Monday, June 22, 2009

Berlin Wall, The Chinese firewall and Iran's high tech Wall

"Man is born free and he is in chains everywhere", attributed to Rousseau, is truer in the modern world than it was in the days of 1700's. The Berlin Wall was unique, not in concept, but in brazenness. Soviet Russia had indeed put many restrictions on its citizenry from interacting with the wider world, emigration, visas, travel, radio, TV, news papers, were all heavily curtailed and censored. For the first time a country erected walls, not to keep out invaders but to keep its citizenry inside. Houses have walls. Prisons have walls. The crucial difference is that in homes walls prevent outsiders bearing ill will from entering in wheras prison walls prevent those inside from escaping. East Germany was a prison.

Emboldened by what they read of Gorbachev, students in their naivete beseeched a visiting Gorbochev to impress upon Chinese government to democratise. Gorbachev, no Reagan, just passed by. 2009 marks the 20th anniversary of Tianenmen. It is ironical that this year the autobiography of Zhao Ziyang was smuggled to the west and published. That a country's Premier was deposed and placed in house arrest in 1989 tells us something of the age we live in. Zhao then, in typical fashion common to deposed leaders in Communist countries, composed his biography in great secrecy. The biography exposed the myths around Deng Xio Ping and portrayed how the men at the helm decided to unleash a massacre. I need to record an anomaly here. I had many Chinese colleagues, who, without exception were still patriotic towards China to the extent that they dismissed any pro-democracy voice as "pro-America", also they considered the policies of censorship etc as "not a big deal".

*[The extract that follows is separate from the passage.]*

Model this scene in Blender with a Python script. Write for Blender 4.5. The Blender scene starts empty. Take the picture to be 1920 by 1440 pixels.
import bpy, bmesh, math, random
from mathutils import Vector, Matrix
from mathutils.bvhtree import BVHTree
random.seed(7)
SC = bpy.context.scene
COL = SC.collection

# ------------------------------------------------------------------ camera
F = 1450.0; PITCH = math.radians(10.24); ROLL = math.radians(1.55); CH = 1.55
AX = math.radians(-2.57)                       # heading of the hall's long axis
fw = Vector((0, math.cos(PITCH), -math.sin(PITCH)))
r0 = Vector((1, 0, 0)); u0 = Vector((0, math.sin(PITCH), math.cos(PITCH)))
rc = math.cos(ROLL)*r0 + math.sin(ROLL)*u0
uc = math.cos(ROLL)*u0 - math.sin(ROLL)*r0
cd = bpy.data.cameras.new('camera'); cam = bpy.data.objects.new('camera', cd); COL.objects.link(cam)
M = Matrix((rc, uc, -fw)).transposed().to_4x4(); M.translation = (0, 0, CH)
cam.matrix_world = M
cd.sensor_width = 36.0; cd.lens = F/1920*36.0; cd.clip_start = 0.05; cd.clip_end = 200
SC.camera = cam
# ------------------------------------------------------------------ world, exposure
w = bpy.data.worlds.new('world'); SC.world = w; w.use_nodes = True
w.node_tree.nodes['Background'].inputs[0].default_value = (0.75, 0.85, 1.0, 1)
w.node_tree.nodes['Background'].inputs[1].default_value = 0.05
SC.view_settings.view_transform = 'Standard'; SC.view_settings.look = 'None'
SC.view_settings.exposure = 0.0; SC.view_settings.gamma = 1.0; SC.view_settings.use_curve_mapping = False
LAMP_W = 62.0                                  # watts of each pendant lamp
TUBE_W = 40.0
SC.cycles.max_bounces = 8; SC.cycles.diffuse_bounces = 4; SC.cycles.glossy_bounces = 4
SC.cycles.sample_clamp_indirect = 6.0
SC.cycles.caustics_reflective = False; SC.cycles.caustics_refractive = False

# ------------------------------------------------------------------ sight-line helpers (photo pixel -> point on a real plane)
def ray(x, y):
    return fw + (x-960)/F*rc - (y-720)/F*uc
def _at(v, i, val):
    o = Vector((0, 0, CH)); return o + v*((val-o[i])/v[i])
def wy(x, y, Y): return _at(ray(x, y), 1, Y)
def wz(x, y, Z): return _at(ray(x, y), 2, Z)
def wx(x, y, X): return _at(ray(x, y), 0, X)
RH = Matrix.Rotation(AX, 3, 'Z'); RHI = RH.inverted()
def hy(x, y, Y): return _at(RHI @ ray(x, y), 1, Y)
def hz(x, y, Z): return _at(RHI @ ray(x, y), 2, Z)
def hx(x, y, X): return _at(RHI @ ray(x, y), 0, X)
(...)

Today Wall Street Journal published a report about Iran and China using technology in denying freedoms to their citizenry. China is now stipulating PC makers to install monitoring software in PC's sold in China. Dell, HP and the rest are demurring and working through advocacy groups to pressurise Chinese government to give up this heinous demand. Chinese refer to their government's rules on internet access as "the great chinese firewall".Let it be noted that Obama administration's stated policy on human rights in China, is that it does not matter. Earlier administrations while doing so atleast did not have the gumption to say so.

Iran is now in the news. Twitter and facebook are seen as tools that have enabled a population to circumvent government clampdown. WSJ today laid bare how Iran, while railing against corrupt Western imperialism, uses technology from a consortium of Nokia and Siemens to monitor everything on their network. The technology used is pervasive to reach into every "data packet" that is transmitted, each packet is parsed for images and keywords that are analysed for inimical content and then blocked or is used to track down the user for punishments.

Whether its Chechnya or Iran or Sri Lanka or China, the shameful strategy, of denying access to world press and suppressing any information, is adopted without exception.

It would not be out of place to reminisce the failed uprising in Prague in 1968. Why do I get the feeling that Oscar Wilde is smiling in his grave?

Obama, the pontificator, decried US involvement in Iran in Cairo speech. Today an Iranian protester, on CNN, pleaded for US to get involved. Damned if you do and damned if you do not.